## Dataset extract
↓↓↓
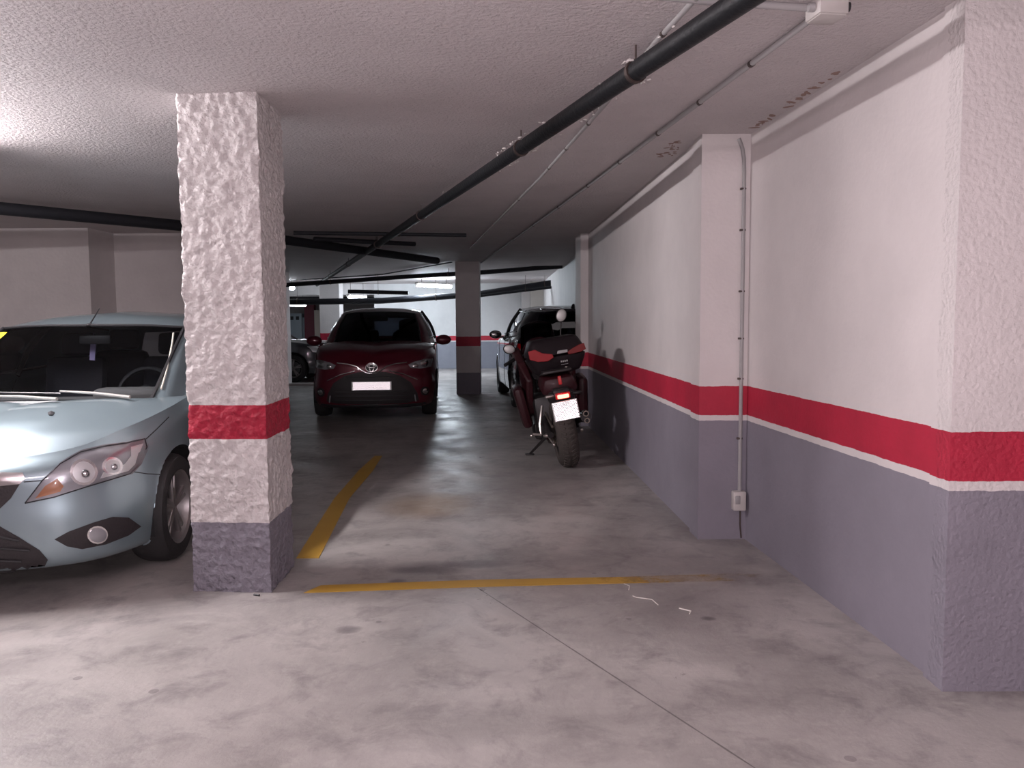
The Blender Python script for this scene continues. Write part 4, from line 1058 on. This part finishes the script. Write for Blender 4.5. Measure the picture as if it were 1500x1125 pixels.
# left footrest hanger, stand, engine, fairing
fa, fb_, fcx = loc_px(794, 594, 7.75), loc_px(791, 622, 7.75), loc_px(793, 637, 7.7)
part('footrest_hanger', MB().tube([fa, fb_, fcx], [.012, .016, .014], 8), M_alu)
part('footrest', MB().tube([fcx, loc_px(780, 636, 7.7)], .014, 8).ell(loc_px(779, 638, 7.7), (.02, .02, .016)), M_alu)
s0_, s1_ = loc_px(800, 640, 7.9), BI @ Vector((fl(776, 667).x, fl(776, 667).y, .012))
part('side_stand', MB().tube([s0_, s1_], [.016, .012], 8).box(s1_, (.09, .05, .014), (0, -LEAN, 0), bev=.005), M_bblk)
part('gear_lever', MB().tube([loc_px(803, 639, 7.6), loc_px(812, 652, 7.5)], .010, 6).ell(loc_px(812, 652, 7.5), (.016, .02, .02)), M_alu)
part('engine', MB().box((0, 1.05, .42), (.40, .46, .42), bev=.06).box((0, 1.1, .27), (.46, .3, .18), bev=.05), M_bblk)
part('belly_pan', MB().box((0, 1.15, .24), (.30, .55, .14), bev=.05), M_bred)
part('fuel_tank', MB().ell((0, 1.02, .92), (.19, .30, .17)), M_bred)
for sx in (-1, 1):
    P_ = [(.80, .80), (.95, .98), (1.35, 1.12), (1.62, 1.0), (1.60, .78), (1.45, .50), (1.15, .38), (.92, .46)]
    vs = []; 
    for yy, zz in P_: vs.append((sx*(.20+.13*math.sin((yy-.75)/.9*PI)), yy, zz))
    for yy, zz in P_: vs.append((sx*(.15+.08*math.sin((yy-.75)/.9*PI)), yy, zz))
    n = len(P_); mbf = MB().add(vs, [tuple(range(n)), tuple(range(n, 2*n))[::-1]]+[(i, (i+1) % n, n+(i+1) % n, n+i) for i in range(n)])
    part('fairing_panel', mbf, M_bred, bevel=.015)
    part('leg_guard', MB().box((sx*.30, 1.0, .55), (.10, .34, .42), (.1, sx*.12, 0), bev=.045), M_bred)
part('nose_fairing', MB().ell((0, 1.55, .98), (.22, .22, .20)), M_bred)
ws_ = MB(); vs = []; fs = []
for j in range(7):
    for i in range(9):
        a = (i/8-.5)*2; t = j/6; vs.append((a*(.20-.04*t), 1.60-.16*t+.0-.10*a*a*(-1 if False else 1), 1.05+.30*t-.04*a*a))
for j in range(6):
    for i in range(8): fs.append((j*9+i, j*9+i+1, (j+1)*9+i+1, (j+1)*9+i))
ws_.add(vs, fs); w_ = part('windscreen', ws_, M_glass); so = w_.modifiers.new('thick', 'SOLIDIFY'); so.thickness = .004
for sx in (-1, 1):
    part('fork_leg', MB().tube([(sx*.10, 1.78, .30), (sx*.10, 1.50, .92)], .026, 12), M_bblk)
mg_ = MB().lathe([(.315, -.065), (.325, -.04), (.325, .04), (.315, .065)], Matrix.Translation((0, 1.78, .30)) @ Matrix.Rotation(PI/2, 4, 'Y'), 24, PI*.75, PI*1.5); part('front_mudguard', mg_, M_bred)
hb_ = MB().tube([(-.37, 1.22, .97), (-.24, 1.36, 1.02), (0, 1.42, 1.02), (.24, 1.42, 1.06), (.37, 1.32, 1.05)], .013, 8); part('handlebar', hb_, M_bblk)
part('grip', MB().tube([(-.39, 1.20, .965), (-.28, 1.315, 1.0)], .018, 10), M_dark); part('grip', MB().tube([(.39, 1.30, 1.05), (.28, 1.39, 1.06)], .018, 10), M_dark)
for (mx, my, d, rx, rz2, ry, hx) in ((746, 511.5, 8.35, .056, .043, .35, -.30), (822, 462, 8.55, .050, .066, .45, .22)):
    c = loc_px(mx, my, d)
    m = part('mirror', MB().ell((0, 0, 0), (rx+.008, .022, rz2+.008)), M_bblk); m.location = c; m.rotation_euler = (0, ry, .05)
    MB().ell((0, -.012, 0), (rx, .013, rz2)).build('mirror_glass', M_mirr, m)
    part('mirror_stalk', MB().tube([c+Vector((0, .02, -.03)), c.lerp(Vector((hx, 1.38, 1.03)), .5)+Vector((0, .04, 0)), (hx, 1.38, 1.03)], .007, 6), M_bblk)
↑↑↑
## Short exercise
Write out the material above again, word for word, minus its pictures.

## Response for this exercise
The Blender Python script for this scene continues. Write part 4, from line 1058 on. This part finishes the script. Write for Blender 4.5. Measure the picture as if it were 1500x1125 pixels.
# left footrest hanger, stand, engine, fairing
fa, fb_, fcx = loc_px(794, 594, 7.75), loc_px(791, 622, 7.75), loc_px(793, 637, 7.7)
part('footrest_hanger', MB().tube([fa, fb_, fcx], [.012, .016, .014], 8), M_alu)
part('footrest', MB().tube([fcx, loc_px(780, 636, 7.7)], .014, 8).ell(loc_px(779, 638, 7.7), (.02, .02, .016)), M_alu)
s0_, s1_ = loc_px(800, 640, 7.9), BI @ Vector((fl(776, 667).x, fl(776, 667).y, .012))
part('side_stand', MB().tube([s0_, s1_], [.016, .012], 8).box(s1_, (.09, .05, .014), (0, -LEAN, 0), bev=.005), M_bblk)
part('gear_lever', MB().tube([loc_px(803, 639, 7.6), loc_px(812, 652, 7.5)], .010, 6).ell(loc_px(812, 652, 7.5), (.016, .02, .02)), M_alu)
part('engine', MB().box((0, 1.05, .42), (.40, .46, .42), bev=.06).box((0, 1.1, .27), (.46, .3, .18), bev=.05), M_bblk)
part('belly_pan', MB().box((0, 1.15, .24), (.30, .55, .14), bev=.05), M_bred)
part('fuel_tank', MB().ell((0, 1.02, .92), (.19, .30, .17)), M_bred)
for sx in (-1, 1):
    P_ = [(.80, .80), (.95, .98), (1.35, 1.12), (1.62, 1.0), (1.60, .78), (1.45, .50), (1.15, .38), (.92, .46)]
    vs = []; 
    for yy, zz in P_: vs.append((sx*(.20+.13*math.sin((yy-.75)/.9*PI)), yy, zz))
    for yy, zz in P_: vs.append((sx*(.15+.08*math.sin((yy-.75)/.9*PI)), yy, zz))
    n = len(P_); mbf = MB().add(vs, [tuple(range(n)), tuple(range(n, 2*n))[::-1]]+[(i, (i+1) % n, n+(i+1) % n, n+i) for i in range(n)])
    part('fairing_panel', mbf, M_bred, bevel=.015)
    part('leg_guard', MB().box((sx*.30, 1.0, .55), (.10, .34, .42), (.1, sx*.12, 0), bev=.045), M_bred)
part('nose_fairing', MB().ell((0, 1.55, .98), (.22, .22, .20)), M_bred)
ws_ = MB(); vs = []; fs = []
for j in range(7):
    for i in range(9):
        a = (i/8-.5)*2; t = j/6; vs.append((a*(.20-.04*t), 1.60-.16*t+.0-.10*a*a*(-1 if False else 1), 1.05+.30*t-.04*a*a))
for j in range(6):
    for i in range(8): fs.append((j*9+i, j*9+i+1, (j+1)*9+i+1, (j+1)*9+i))
ws_.add(vs, fs); w_ = part('windscreen', ws_, M_glass); so = w_.modifiers.new('thick', 'SOLIDIFY'); so.thickness = .004
for sx in (-1, 1):
    part('fork_leg', MB().tube([(sx*.10, 1.78, .30), (sx*.10, 1.50, .92)], .026, 12), M_bblk)
mg_ = MB().lathe([(.315, -.065), (.325, -.04), (.325, .04), (.315, .065)], Matrix.Translation((0, 1.78, .30)) @ Matrix.Rotation(PI/2, 4, 'Y'), 24, PI*.75, PI*1.5); part('front_mudguard', mg_, M_bred)
hb_ = MB().tube([(-.37, 1.22, .97), (-.24, 1.36, 1.02), (0, 1.42, 1.02), (.24, 1.42, 1.06), (.37, 1.32, 1.05)], .013, 8); part('handlebar', hb_, M_bblk)
part('grip', MB().tube([(-.39, 1.20, .965), (-.28, 1.315, 1.0)], .018, 10), M_dark); part('grip', MB().tube([(.39, 1.30, 1.05), (.28, 1.39, 1.06)], .018, 10), M_dark)
for (mx, my, d, rx, rz2, ry, hx) in ((746, 511.5, 8.35, .056, .043, .35, -.30), (822, 462, 8.55, .050, .066, .45, .22)):
    c = loc_px(mx, my, d)
    m = part('mirror', MB().ell((0, 0, 0), (rx+.008, .022, rz2+.008)), M_bblk); m.location = c; m.rotation_euler = (0, ry, .05)
    MB().ell((0, -.012, 0), (rx, .013, rz2)).build('mirror_glass', M_mirr, m)
    part('mirror_stalk', MB().tube([c+Vector((0, .02, -.03)), c.lerp(Vector((hx, 1.38, 1.03)), .5)+Vector((0, .04, 0)), (hx, 1.38, 1.03)], .007, 6), M_bblk)